In the recent analysis “Will AI replace your job? Perhaps not in the next decade,” economists Mark A. Wynne and Lillian Derr examine what happened to jobs that experts deemed “computerizable” a decade ago. Their findings should humble today’s gloomy AI prophets.
Nearly half of American jobs faced obsolescence by machines, according to a widely referenced 2013 Oxford University study in which economists meticulously assessed the computerization risk of 700 occupations. They famously concluded that 47 percent of America’s workforce was vulnerable to its silicon competitors. Tax preparers, insurance underwriters, and data entry clerks were supposedly on the chopping block.
Yet a decade later, the correlation between computerization risk and actual job losses? From the paper:
… we looked at whether changes in the growth rate of occupations from 2003–13 to 2013–23 were correlated with Frey and Osborne’s measures of computerizability. … Again, there is no correlation between an occupation’s change in growth rate and its susceptibility to computerization … [pointing] to the idea that Frey and Osborne’s computerizability concerns did not have as significant an effect on the workforce as perhaps anticipated.
Fast forward to 2025: AI anxiety has shifted to teachers, architects, and political scientists, according to a new study that attempts to identify occupations most vulnerable to automation from generative AI. Only telemarketers appear on both death lists.

Yet the Bureau of Labor Statistics—whose employment projections “have historically been fairly accurate, according to the Dallas Fed researchers—sees no AI-driven employment collapse ahead. Their latest 10-year forecast shows many AI-exposed occupations actually growing. Statisticians, despite being prime AI targets, are projected to thrive.
True, the BLS assumes “technological progress will be in line with historical experience.” They’re not modeling a scenario where AI achieves superintelligence capable of replacing all remote work, much less super-capable robots handling physical tasks. If AI truly breaks out and moves to full human capabilities or beyond, all bets are off (although I still think there will be lots for human workers to do). But that’s precisely why the Fed study matters. It shows how consistently we’ve overestimated technology’s disruptive power.

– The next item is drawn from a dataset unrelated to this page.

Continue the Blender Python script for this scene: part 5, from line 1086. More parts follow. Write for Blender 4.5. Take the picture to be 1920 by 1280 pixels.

From the report’s conclusion:
There is very little evidence of artificial intelligence taking away jobs on a large scale to date. Correlation between AI exposure and the projections of job growth or decline over the next decade remains low. Furthermore, just 10 years ago, our concerns about which jobs were at risk were quite different from the ones we are concerned about today, demonstrating that such considerations evolve. Many jobs once feared to be at risk did not end up showing major decline in employment data.
AI is such a rapidly changing field, we do not know much about its ability to one day have a large overall workforce impact, especially as current studies are mainly speculative. However, like the many technological changes that came before it, AI is a tool. Though rapid improvements in AI capabilities could lead to large workforce effects, over the next decade that worry can be tempered by the current data and the fact that concerns about technological unemployment are not new and rarely come to pass as first anticipated.
So for now, best to stick with the lessons of history, which are clear. Steam engines didn’t create permanent mass unemployment. Computers didn’t eliminate half of jobs. ATMs didn’t end bank tellers. Each technology transformed work rather than destroying it. AI will likely follow suit, augmenting human capabilities rather than replacing humans wholesale. The Dallas Fed’s analysis offers a sobering reminder: When Silicon Valley predicts a job market disruption, bet on evolution, not extinction.